(Scripts that build scenes)
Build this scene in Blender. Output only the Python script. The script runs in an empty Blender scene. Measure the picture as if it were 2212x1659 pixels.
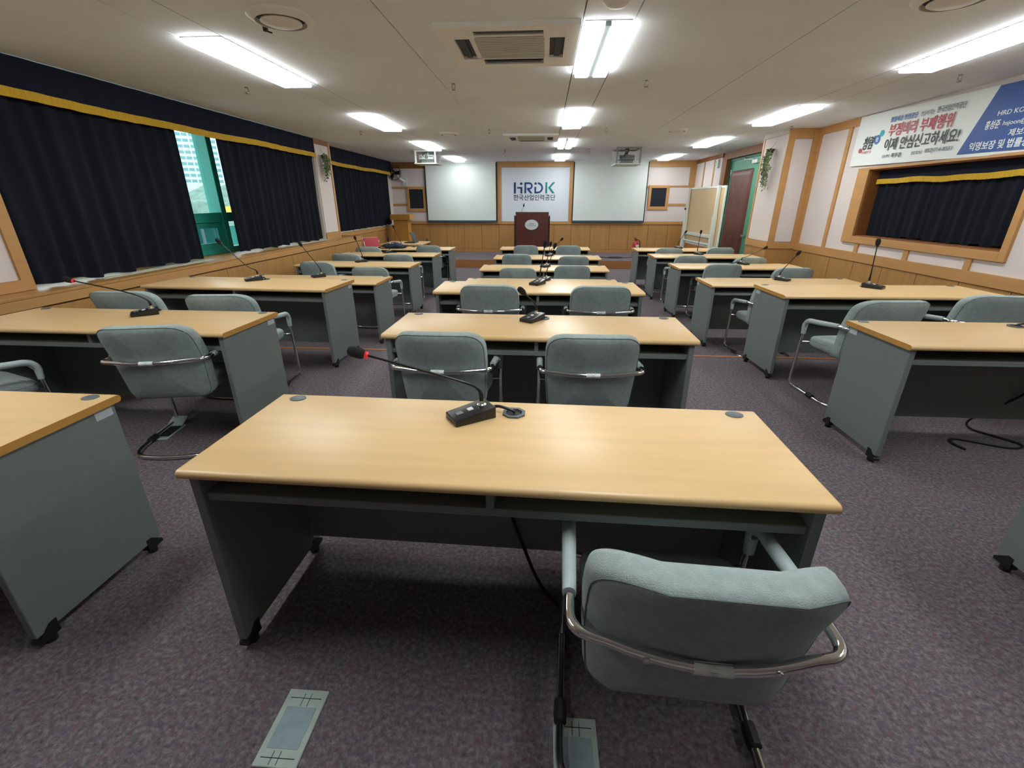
import bpy, bmesh, math, random
from mathutils import Vector, Matrix

scene = bpy.context.scene
C = scene.collection
R = math.radians
PI = math.pi
random.seed(7)

# ------------------------------------------------------------------ camera
CAM_H = 1.414
cam_data = bpy.data.cameras.new('camera')
cam_data.sensor_width = 36.0
cam_data.lens = 978.0 / 2212.0 * 36.0
cam_data.clip_start = 0.05
cam_data.clip_end = 2000.0
cam = bpy.data.objects.new('camera', cam_data)
C.objects.link(cam)
_p, _y, _r = R(21.93), R(-3.895), R(0.05)
fwd = Vector((math.sin(_y) * math.cos(_p), math.cos(_y) * math.cos(_p), -math.sin(_p)))
rgt = Vector((math.cos(_y), -math.sin(_y), 0))
dwn = fwd.cross(rgt)
rgt2 = math.cos(_r) * rgt + math.sin(_r) * dwn
dwn2 = -math.sin(_r) * rgt + math.cos(_r) * dwn
cam.matrix_world = Matrix(((rgt2.x, -dwn2.x, -fwd.x, 0), (rgt2.y, -dwn2.y, -fwd.y, 0),
                           (rgt2.z, -dwn2.z, -fwd.z, CAM_H), (0, 0, 0, 1)))
scene.camera = cam

# ------------------------------------------------------------------ world, exposure
world = bpy.data.worlds.new('overcast_sky')
scene.world = world
world.use_nodes = True
_bg = world.node_tree.nodes['Background']
_bg.inputs[0].default_value = (0.80, 0.92, 1.0, 1)
_bg.inputs[1].default_value = 3.0
scene.view_settings.view_transform = 'Standard'
scene.view_settings.look = 'None'
scene.view_settings.gamma = 1.0
scene.view_settings.use_curve_mapping = False
scene.view_settings.exposure = 0.35
DROP = 0.038        # how far light lenses are lowered so their glowing sides brighten the ceiling
LAMP = 17.0          # brightness of the ceiling light diffusers
ZC = 2.444          # ceiling height above the rear floor
LOW = -0.165        # floor of the front half of the room
STEP_Y = 4.36       # edge of the raised rear floor
STAGE_Y, STAGE_Z, FRONT_Y = 11.88, 0.032, 13.9


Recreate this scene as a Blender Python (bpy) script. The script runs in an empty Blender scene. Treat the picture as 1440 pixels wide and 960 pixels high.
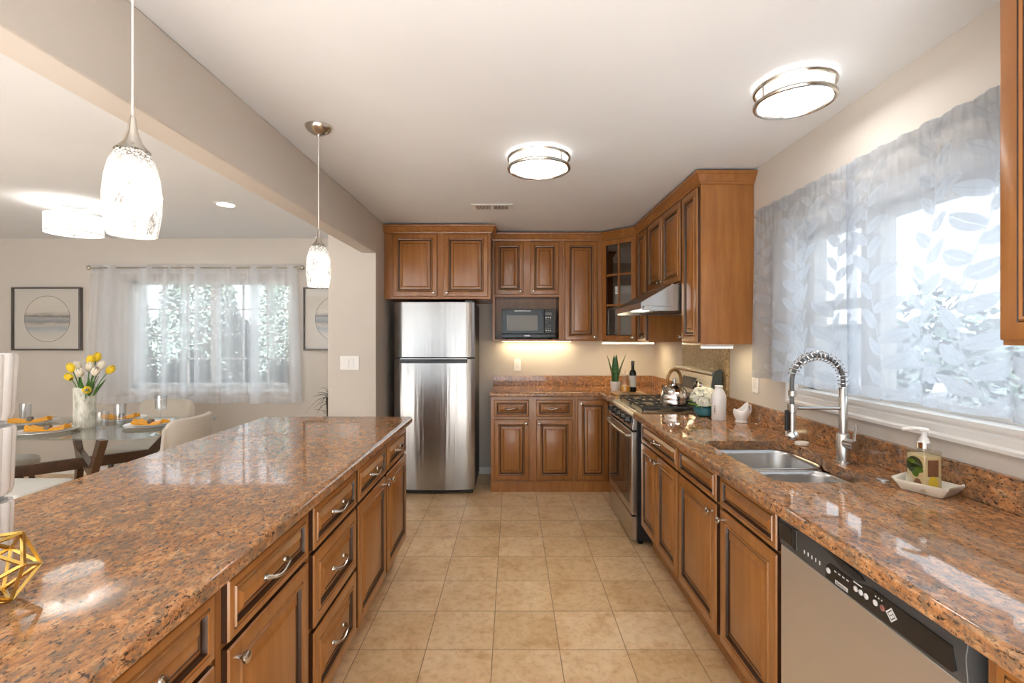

Requirements
Reproduce the data verbatim. Do not carry any picture into the copy.

Exercise result
Build this scene in Blender. Output only the Python script. The script runs in an empty Blender scene. Measure the picture as if it were 2212x1659 pixels.
import bpy, bmesh, math, random
from mathutils import Vector, Matrix

scene = bpy.context.scene
C = scene.collection
R = math.radians
PI = math.pi
random.seed(7)

# ------------------------------------------------------------------ camera
CAM_H = 1.414
cam_data = bpy.data.cameras.new('camera')
cam_data.sensor_width = 36.0
cam_data.lens = 978.0 / 2212.0 * 36.0
cam_data.clip_start = 0.05
cam_data.clip_end = 2000.0
cam = bpy.data.objects.new('camera', cam_data)
C.objects.link(cam)
_p, _y, _r = R(21.93), R(-3.895), R(0.05)
fwd = Vector((math.sin(_y) * math.cos(_p), math.cos(_y) * math.cos(_p), -math.sin(_p)))
rgt = Vector((math.cos(_y), -math.sin(_y), 0))
dwn = fwd.cross(rgt)
rgt2 = math.cos(_r) * rgt + math.sin(_r) * dwn
dwn2 = -math.sin(_r) * rgt + math.cos(_r) * dwn
cam.matrix_world = Matrix(((rgt2.x, -dwn2.x, -fwd.x, 0), (rgt2.y, -dwn2.y, -fwd.y, 0),
                           (rgt2.z, -dwn2.z, -fwd.z, CAM_H), (0, 0, 0, 1)))
scene.camera = cam

# ------------------------------------------------------------------ world, exposure
world = bpy.data.worlds.new('overcast_sky')
scene.world = world
world.use_nodes = True
_bg = world.node_tree.nodes['Background']
_bg.inputs[0].default_value = (0.80, 0.92, 1.0, 1)
_bg.inputs[1].default_value = 3.0
scene.view_settings.view_transform = 'Standard'
scene.view_settings.look = 'None'
scene.view_settings.gamma = 1.0
scene.view_settings.use_curve_mapping = False
scene.view_settings.exposure = 0.35
DROP = 0.038        # how far light lenses are lowered so their glowing sides brighten the ceiling
LAMP = 17.0          # brightness of the ceiling light diffusers
ZC = 2.444          # ceiling height above the rear floor
LOW = -0.165        # floor of the front half of the room
STEP_Y = 4.36       # edge of the raised rear floor
STAGE_Y, STAGE_Z, FRONT_Y = 11.88, 0.032, 13.9


Recreate this scene as a Blender Python (bpy) script. The script runs in an empty Blender scene. Treat the picture as 1440 pixels wide and 960 pixels high.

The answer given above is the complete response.